The 15-time major winner said he supported the R&A’s decision not to invite Norman and questioned why the likes of Mickelson, Dustin Johnson and Brooks Koepka had ‘turned their backs’ on the PGA Tour to join LIV Golf’s series of 48-man, 54-hole events.

‘I disagree with those who have gone to LIV, I think they have turned their back on what allowed them to get to this position,’ he began.

‘Some players have never had a chance to even experience playing on one of the tours.

‘They have gone right from the amateur ranks to that organisation and never really had a chance to feel what it is like to play a schedule or play in big events.

‘Some of these players may never even get a chance to play in major championships. That is a possibility. They will never get a chance to experience this right here. Walk down the fairways at Augusta National.

‘I don’t understand it. What these players are doing for guaranteed money, what is the incentive to practise? What is the incentive to go out there and earn it in the dirt? 

‘You are just getting paid a lot of money up front and playing a few events and playing 54 holes. 

‘They are playing blaring music. I can understand 54 holes for the Senior Tour. The guys are older and a little more banged up. When you are young, 72-hole tests are part of it. We used to have 36-hole play-offs for majors.

‘I just don’t see how this is positive in the long term. It would be sad to see some of these young kids never get a chance to walk these hallowed grounds and play in these majors.’

Tiger Woods, stood on the iconic 18th bridge at St Andrews, brutally shot down the golfers who have defected to LIV recently

Speaking specifically about Norman, Woods added: ‘I know what the PGA Tour stands for, what it has given us: the ability to chase after our careers, the trophies we play for and to earn what we get and the history that has been part of this game.

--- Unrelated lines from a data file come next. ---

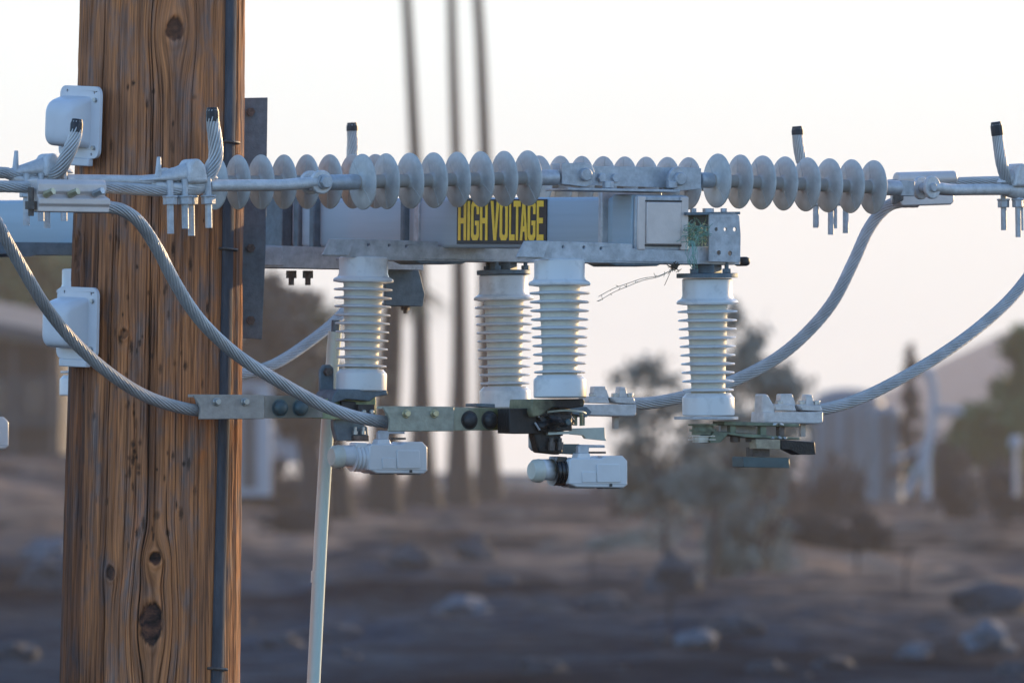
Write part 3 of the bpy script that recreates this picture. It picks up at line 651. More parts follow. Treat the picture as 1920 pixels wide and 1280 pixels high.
# moulded white covers
def cover(px, py, ang, name_label, holes_dark=False):
    p0, nn = on_pole(px, py, .002)
    e = empty('bracket_cover', p0, R(ang), name_label, 'plastic cover', 'white plastic covers on the pole')
    return e
def rrect(w_, h_, r_, n_=6, x0=0, z0=0):
    out = []
    for (sx, sz, a0) in ((1,1,0), (-1,1,90), (-1,-1,180), (1,-1,270)):
        for i in range(n_+1):
            a = R(a0+90*i/n_); out.append((x0+sx*(w_/2-r_)+r_*math.cos(a), z0+sz*(h_/2-r_)+r_*math.sin(a)))
    return out
def make_cover(e, stained_hole=False):
    W, H = .125, .128
    hl = [[(x+.0028*math.cos(t_*math.pi/5), z+.0028*math.sin(t_*math.pi/5)) for t_ in range(10)] for x, z in ((.049,.040), (.048,-.045), (-.04,.055), (.04,-.057), (.044,.053))]
    B().prism(rrect(W, H, .016), -.006, 0, hl).build('back_plate', M['cover'], e, bevel=.002, smooth=50)
    # lofted hood: wide at the plate, smaller and domed outwards
    hb = B(); secs = [(.096,.092,.010,-.006,.000), (.095,.091,.012,-.009,.000), (.091,.087,.014,-.022,-.001), (.085,.082,.016,-.037,-.003), (.078,.074,.018,-.045,-.004), (.060,.056,.016,-.050,-.006), (.028,.026,.010,-.051,-.006)]
    vs = []; m_ = 28
    for (w_, h_, r_, y_, zo) in secs:
        vs += [(x-.012, y_, z+zo) for x, z in rrect(w_, h_, r_)]
    fs = [(i*m_+j, i*m_+(j+1) % m_, (i+1)*m_+(j+1) % m_, (i+1)*m_+j) for i in range(len(secs)-1) for j in range(m_)] + [tuple((len(secs)-1)*m_+j for j in range(m_))]
    hb.add(vs, fs); h_ = hb.build('hood', M['cover'], e, smooth=80); mm = h_.modifiers.new('sub', 'SUBSURF'); mm.levels = 2; mm.render_levels = 2
    B().box(-.045, .040, -.012, -.001, -.078, -.064).build('lower_lip', M['cover'], e, bevel=.002)
    for x, z in ((.049,.040), (.048,-.045)):
        B().hexa((x, -.008, z), 'y', .0045, .005).build('bolt', M['rust'] if (stained_hole and z > 0) else M['bolt'], e)
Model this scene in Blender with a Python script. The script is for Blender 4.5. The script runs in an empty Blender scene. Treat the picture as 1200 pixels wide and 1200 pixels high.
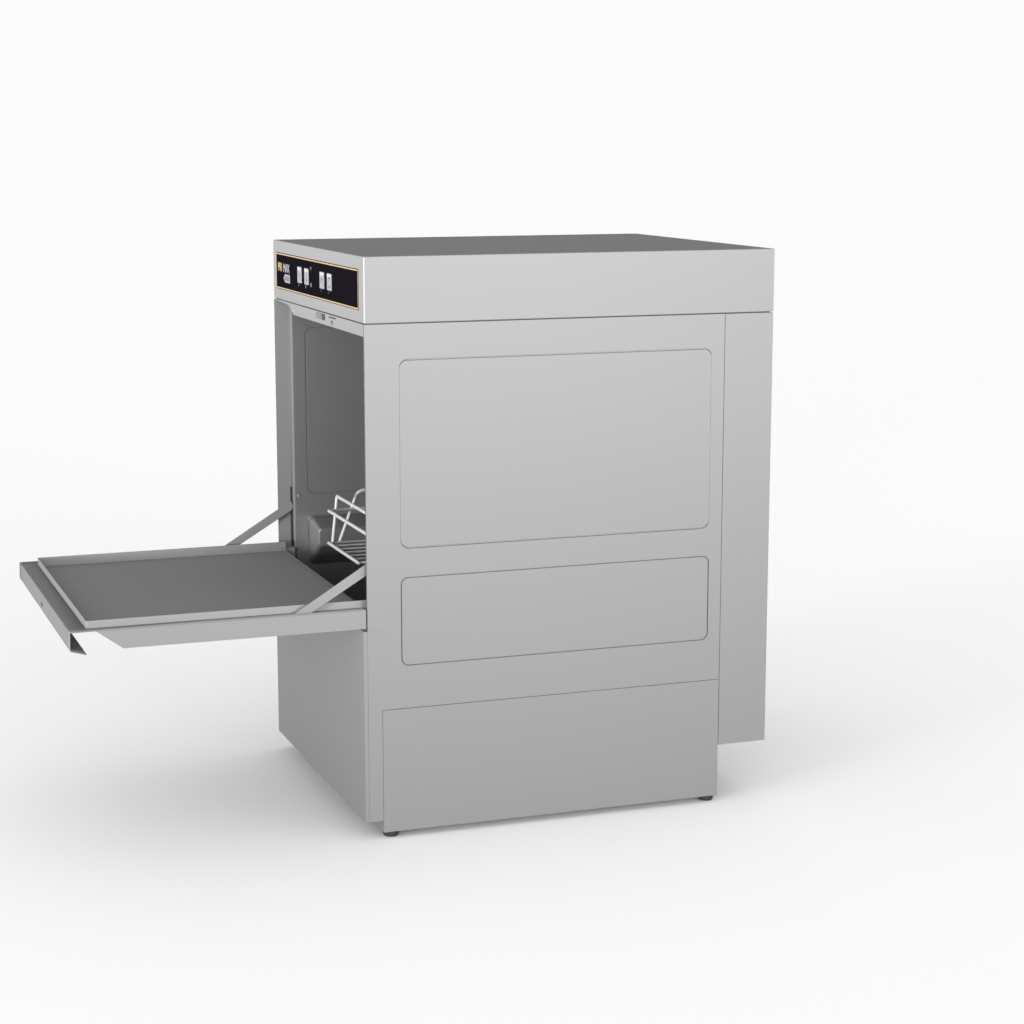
import bpy, bmesh, math
from mathutils import Vector, Matrix

S = bpy.context.scene
COL = S.collection
# ------------------------------------------------------------------ camera
cam = bpy.data.cameras.new('camera')
cam.sensor_fit = 'HORIZONTAL'; cam.sensor_width = 36.0
cam.lens = 36.0 * 2532.27 / 1200.0
cam.clip_start = 0.05; cam.clip_end = 2000
co = bpy.data.objects.new('camera', cam); COL.objects.link(co)
co.location = (-0.82179, -2.86084, 0.99671)
co.rotation_mode = 'XYZ'
co.rotation_euler = (math.pi/2 - 0.17362, 0, -0.34814)
S.camera = co
# ------------------------------------------------------------------ world: white studio surround
w = bpy.data.worlds.new('World'); S.world = w; w.use_nodes = True
bg = w.node_tree.nodes['Background']
bg.inputs['Color'].default_value = (1, 1, 1, 1)
def studio_world(nt, horizon=.972, dome=.93, lobe=4.5, front=(-.25, -.90, 0)):
    """white studio surround: bright low lobe of light added out of view in front, slightly dimmer overhead"""
    N = nt.nodes; L = nt.links
    def node(t, **k):
        n = N.new(t)
        for a, b in k.items(): setattr(n, a, b)
        return n
    def ramp(src, a, b, c, d):
        r = node('ShaderNodeMapRange', interpolation_type='SMOOTHSTEP')
        for nm, v in (('From Min', a), ('From Max', b), ('To Min', c), ('To Max', d)): r.inputs[nm].default_value = v
        L.new(src, r.inputs['Value']); return r.outputs[0]
    tc = node('ShaderNodeTexCoord')
    sep = node('ShaderNodeSeparateXYZ'); L.new(tc.outputs['Generated'], sep.inputs[0])
    d = node('ShaderNodeVectorMath', operation='DOT_PRODUCT')
    d.inputs[1].default_value = Vector(front).normalized(); L.new(tc.outputs['Generated'], d.inputs[0])
    base = ramp(sep.outputs['Z'], .12, .40, horizon, dome)
    side = ramp(d.outputs['Value'], -.10, .60, 0, lobe)
    low = ramp(sep.outputs['Z'], .20, .50, 1, 0)
    m = node('ShaderNodeMath', operation='MULTIPLY'); L.new(side, m.inputs[0]); L.new(low, m.inputs[1])
    a = node('ShaderNodeMath', operation='ADD'); L.new(base, a.inputs[0]); L.new(m.outputs[0], a.inputs[1])
    L.new(a.outputs[0], bg.inputs['Strength'])
studio_world(w.node_tree)
# ------------------------------------------------------------------ added lamps
def spot(name, loc, aim, power, cone, radius, blend=1.0):
    l = bpy.data.lights.new(name, 'SPOT'); l.energy = power; l.spot_size = math.radians(cone)
    l.spot_blend = blend; l.shadow_soft_size = radius; l.color = (1, 1, 1)
    o = bpy.data.objects.new(name, l); COL.objects.link(o); o.location = loc
    o.rotation_euler = (Vector(aim) - Vector(loc)).to_track_quat('-Z', 'Y').to_euler()
    return o
spot('added_key_spot', (1.2, -6.2, .95), (0.30, 0.0, 1.33), 3500, 23, 0.9)  # unseen spot added to brighten the near side, fading downward
spot('added_side_spot', (-6.2, -2.6, 1.0), (0.0, 0.25, 1.38), 7000, 23, 0.9)  # unseen spot added to brighten the front faces, fading downward
# ------------------------------------------------------------------ exposure
S.view_settings.view_transform = 'Standard'; S.view_settings.look = 'None'
S.view_settings.exposure = 0; S.view_settings.gamma = 1; S.view_settings.use_curve_mapping = False
S.render.engine = 'CYCLES'

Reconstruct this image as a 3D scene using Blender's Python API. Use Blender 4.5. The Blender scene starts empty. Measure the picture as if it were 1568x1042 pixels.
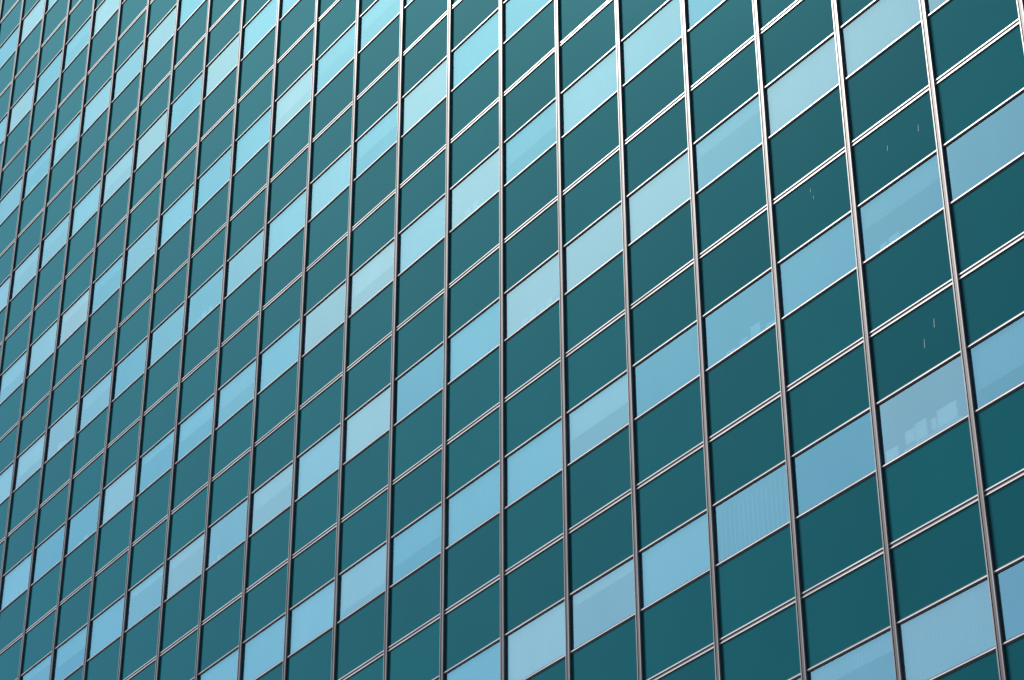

‘I know Greg tried to do what he is doing now back in the early Nineties. It didn’t work then and he is trying to make it work now. I still don’t see how that is in the game’s best interests.

‘All the governing bodies, the PGA Tour, the European Tour, all the majors — we all see it differently to Greg.’

Those in attendance at the Champions’ Dinner who are playing this week will undoubtedly have had their minds on the challenge at hand as they try and add another Claret Jug to their collection.

Woods will play with U.S. Open champion Matt Fitzpatrick and Max Homa in the first two rounds while another star-studded threesome will feature defending Open champion Morikawa, McIlroy and Xander Schauffele – who won the Travelers Championship, the JP McManus Pro-Am and the Scottish Open in his last three times out.

PGA Championship winner Justin Thomas will play alongside 2019 Open champion Shane Lowry of Ireland and Norway’s Viktor Hovland. World No 1 and Masters champion Scottie Scheffler was paired with Joaquin Niemann of Chile and Tyrrell Hatton of England.

Mickelson drew one of the earliest tee times in the first round – 7:30am local time – and will play with Lucas Herbert of Australia and Kurt Kitayama.